In September, Soffer and Nakheel stopped making payments to a syndication of lenders led by Bank of America, according to Bloomberg News. Earlier this month, they offered the resort's lenders a restructuring plan to extend the senior loans maturity by four years to 2016. It is not clear whether the lender accepted the deal.

Soffer didn't return a phone call seeking comment.

Soffer and his construction company, Turnberry Construction in Aventura, face nearly $60 million of claims by contractors who worked on the 1,500-room Miami Beach hotel. Contractors have filed at least 39 lawsuits seeking payment. The contractors include Matrix Construction Group, which seeks $9.4 million; Miami Drywall and Stucco, $4.09 million; and Site Technologies, $2.06 million.

Soffer in Februay lost control of the bankrupt Fontainebleau Las Vegas casino and resort. Lehman Brothers in February sued Soffer and Fontainebleau Resorts to recover $400 million it provided to build the Nevada project. The partially built project was purchased by financier Carl Icahn for $156 million.

The condominium association's eight-count lawsuit names Fontainebleau Florida and general contractor Coscan Construction, which built the high-rise. The unit owners want the alleged defects repaired and are seeking damages and undisclosed compensation.

The association claims the developer failed to disclose construction defects to the owners before they closed on their units. It also claims the developer failed to make repairs, a breach of the purchase agreements.

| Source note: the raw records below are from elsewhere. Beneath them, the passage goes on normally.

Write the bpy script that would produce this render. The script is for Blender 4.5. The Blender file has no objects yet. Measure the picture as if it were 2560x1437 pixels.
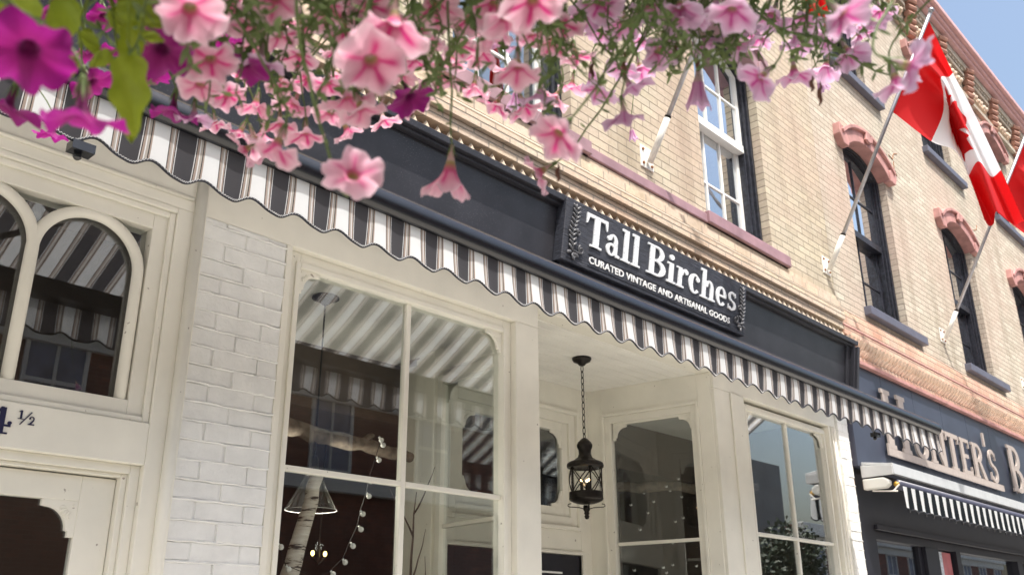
import bpy, bmesh, math, random
from mathutils import Vector, Matrix
from math import sin, cos, pi, radians, sqrt, atan2
random.seed(7)
sc = bpy.context.scene
col = sc.collection

# ------------------------------------------------------------ camera, sky, sun
F_PX, YAW, PITCH, ROLL = 2300.4, 0.8210436, 0.3585033, -0.0056240
CAM = Vector((0, -3.6, 1.6))
FWD = Vector((sin(YAW)*cos(PITCH), cos(YAW)*cos(PITCH), sin(PITCH)))
_R = Vector((cos(YAW), -sin(YAW), 0)); _U = _R.cross(FWD)
RGT = _R*cos(ROLL)+_U*sin(ROLL); UPV = -_R*sin(ROLL)+_U*cos(ROLL)
cd = bpy.data.cameras.new('camera'); cam = bpy.data.objects.new('camera', cd); col.objects.link(cam)
cam.matrix_world = Matrix.Translation(CAM) @ Matrix((RGT, UPV, -FWD)).transposed().to_4x4()
cd.lens = 36*F_PX/2560; cd.clip_end = 600; cd.clip_start = 0.05
cd.dof.use_dof = True; cd.dof.focus_distance = 4.4; cd.dof.aperture_fstop = 5.8; cd.dof.aperture_blades = 9
sc.camera = cam

def P(px, py, d):
    """point seen at photo pixel px,py at depth d along the lens axis"""
    return CAM + FWD*d + RGT*((px-1280)/F_PX*d) - UPV*((py-718.5)/F_PX*d)

SUN = Vector((-0.42, -1.0, 2.25)).normalized()
el = math.asin(SUN.z); az = atan2(SUN.x, SUN.y)
w = bpy.data.worlds.new('World'); sc.world = w; w.use_nodes = True
nt = w.node_tree; sky = nt.nodes.new('ShaderNodeTexSky'); sky.sky_type = 'NISHITA'
sky.sun_disc = False; sky.sun_elevation = el; sky.sun_rotation = az
sky.air_density = 1.5; sky.dust_density = 7.0; sky.ozone_density = 2.5
nt.links.new(sky.outputs[0], nt.nodes['Background'].inputs[0]); nt.nodes['Background'].inputs[1].default_value = 0.135
sl = bpy.data.lights.new('sun', 'SUN'); so = bpy.data.objects.new('sun', sl); col.objects.link(so)
sl.energy = 3.2; sl.angle = radians(0.5); sl.color = (1, .972, .925)
so.rotation_euler = SUN.to_track_quat('Z', 'Y').to_euler()
sc.view_settings.view_transform = 'Standard'; sc.view_settings.look = 'None'
sc.view_settings.gamma = 1; sc.view_settings.use_curve_mapping = False
sc.view_settings.exposure = 0.90
sc.cycles.max_bounces = 10; sc.cycles.transparent_max_bounces = 24

# ------------------------------------------------------------ materials
class NT:
    def __init__(s, name):
        s.m = bpy.data.materials.new(name); s.m.use_nodes = True; s.t = s.m.node_tree; s.n = s.t.nodes; s.l = s.t.links
        s.b = s.n['Principled BSDF']; s.out = s.n['Material Output']
    def new(s, k, **kw):
        n = s.n.new(k)
        for a, v in kw.items(): setattr(n, a, v)
        return n
    def lk(s, a, b): s.l.new(a, b)
    def coord(s): return s.new('ShaderNodeTexCoord').outputs['Object']
    def mp(s, scale=(1, 1, 1), loc=(0, 0, 0)):
        n = s.new('ShaderNodeMapping'); s.lk(s.coord(), n.inputs[0]); n.inputs['Scale'].default_value = scale
        n.inputs['Location'].default_value = loc; return n.outputs[0]
    def noise(s, scale, detail=4, vec=None, rough=.55):
        n = s.new('ShaderNodeTexNoise'); n.inputs['Scale'].default_value = scale; n.inputs['Detail'].default_value = detail
        n.inputs['Roughness'].default_value = rough
        s.lk(vec if vec is not None else s.coord(), n.inputs['Vector']); return n.outputs[0]
    def ramp(s, f, stops, interp='LINEAR'):
        n = s.new('ShaderNodeValToRGB'); n.color_ramp.interpolation = interp; e = n.color_ramp.elements
        e[0].position, e[0].color = stops[0][0], c4(stops[0][1]); e[1].position, e[1].color = stops[1][0], c4(stops[1][1])
        for p, c in stops[2:]:
            k = e.new(p); k.color = c4(c)
        s.lk(f, n.inputs[0]); return n.outputs[0]
    def mix(s, f, a, b, blend='MIX'):
        n = s.new('ShaderNodeMix', data_type='RGBA', blend_type=blend)
        for v, i in ((f, 0), (a, 6), (b, 7)):
            if isinstance(v, (int, float)): n.inputs[i].default_value = v
            elif isinstance(v, tuple): n.inputs[i].default_value = c4(v)
            else: s.lk(v, n.inputs[i])
        return n.outputs[2]
    def math(s, op, a, b=None):
        n = s.new('ShaderNodeMath', operation=op)
        for v, i in ((a, 0), (b, 1)):
            if v is None: continue
            if isinstance(v, (int, float)): n.inputs[i].default_value = v
            else: s.lk(v, n.inputs[i])
        return n.outputs[0]
    def bump(s, h, strength=.3, dist=.01, prev=None):
        n = s.new('ShaderNodeBump'); n.inputs['Strength'].default_value = strength; n.inputs['Distance'].default_value = dist
        s.lk(h, n.inputs['Height'])
        if prev is not None: s.lk(prev, n.inputs['Normal'])
        return n.outputs[0]
def c4(c): return (c[0], c[1], c[2], 1)

def paint(name, c, rough=.5, var=.08, nscale=6, bump=.15, bdist=.002, bscale=60, metal=0, spec=.5):
    t = NT(name); d = tuple(x*(1-var*1.6) for x in c); e = tuple(min(1, x*(1+var)) for x in c)
    f = t.noise(nscale, 6); t.lk(t.ramp(f, [(.3, d), (.7, e)]), t.b.inputs['Base Color'])
    t.b.inputs['Roughness'].default_value = rough; t.b.inputs['Metallic'].default_value = metal
    t.b.inputs['Specular IOR Level'].default_value = spec
    if bump: t.lk(t.bump(t.noise(bscale, 5), bump, bdist), t.b.inputs['Normal'])
    return t.m

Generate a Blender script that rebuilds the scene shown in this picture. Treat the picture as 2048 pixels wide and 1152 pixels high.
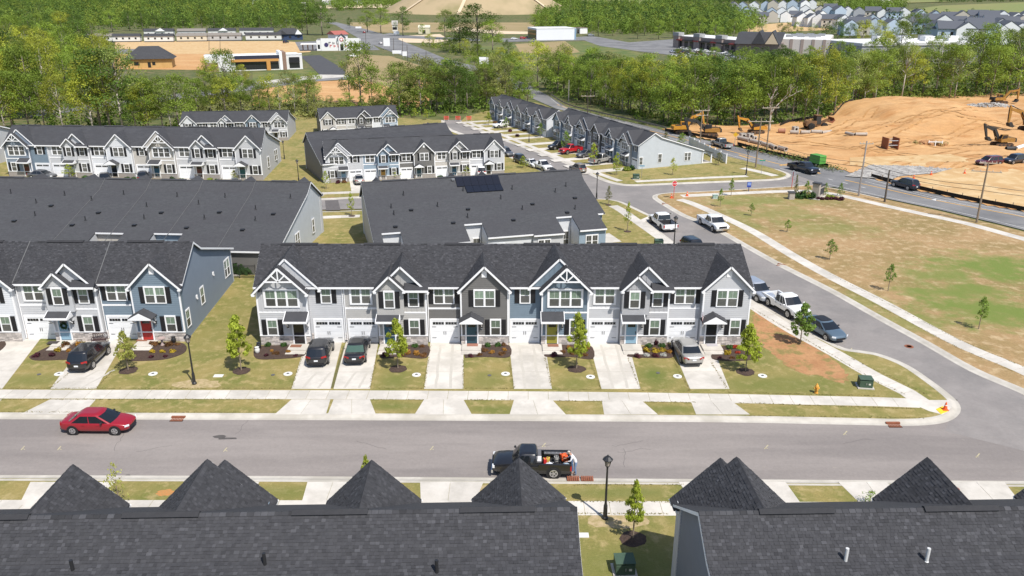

According to the suit, construction defects include cracks in concrete slabs and walls, according to an engineer's report prepared for the association by M2E LLC in early January. It is not uncommon for condo owners to sue developers over alleged building defects.

After owners in some newly built condos take control of their association from a developer, they hire an engineer to identify structural problems. Many end up suing the developer over the defects.

The Fontainebleau III Ocean owners gained control of the association in January 2009, according to the suit. The owners also want Langer to order the developer to turn over financial records and other documents to the board of directors.

The complaint also seeks to amend the condo's documents to end the association's relationship with Soffer's hotel management company.

"[The condo documents] force the association to be managed by the Fontainebleau Hotel instead of having the ability to select its own management company and is forced to pay management fees over which it has no control," according to the complaint.